Torino – Sabato 27 gennaio, come in tutti i distretti d'Italia, si è tenuta a Torino la cerimonia di inaugurazione dell'anno giudiziario. L’indomani sulle pagine de La Repubblica, nella bella intervista sui problemi della giustizia al Presidente del Csm Nicola Mancino, leggo accenti nuovi e più equilibrati. Mi suscitano una riflessione sull’inaugurazione torinese, cui ho assistito, in cui Antonio Patrono, esponente del Csm, ha avuto toni meno aperti rispetto a quelli di Mancino nell’apprezzare le riforme fatte o in cantiere – salvo le polemiche sull’indulto- in attesa della riforma del Codice di procedura penale. Nelle parole di Patrono e del Procuratore Generale presso la Corte d’appello di Torino Giancarlo Caselli sono riecheggiati la critica all’indulto, l’auspicio di arrivare a un processo rapido e garantito, che scoraggi ogni tattica dilatoria, l’amarezza per i fondi insufficienti che non consentono la riorganizzazione degli uffici. E ancora, la rivendicazione di una specifica attenzione della Procura di Torino per i processi riguardanti le condizioni e gli incidenti sul lavoro e le malattie professionali, etc.

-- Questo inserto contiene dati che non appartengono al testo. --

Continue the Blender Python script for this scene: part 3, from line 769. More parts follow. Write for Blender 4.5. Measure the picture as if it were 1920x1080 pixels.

Ma non c’era- ribadisco – l’ampiezza di valutazione politica del Presidente Mancino, che- credo- proporrà alla magistratura italiana una stagione nuova.
Particolare triste e folkloristico: il coordinamento dei comitati spontanei torinesi distribuiva un volantino sui problemi della giustizia e dell’ordine pubblico dove, accanto a proposte condivisibili, come quella di prevedere pene più severe per chi si brucia i polpastrelli per impedire controlli sulle impronte digitali, incredibilmente si accusava la classe politica di distrarre l’opinione pubblica con diatribe lontane dalla sensibilità popolare quali i Pacs. O il doppio cognome per i figli.
Bell’esempio di come si possa fare la faccia feroce, perdendo credibilità. Non avrei mai immaginato simili manifestazioni di bieco conservatorismo da parte di soggetti che hanno organici rapporti con il mondo della sinistra.
Infine, una nota di costume: in una platea quasi tutta anziana e maschile, nella scenografia di un cerimoniale dal ritualismo a tratti obsoleto, tre donne magistrato spiccavano, nella loro immobile posa, sedute come su un trono, incorniciate dal rosso delle toghe.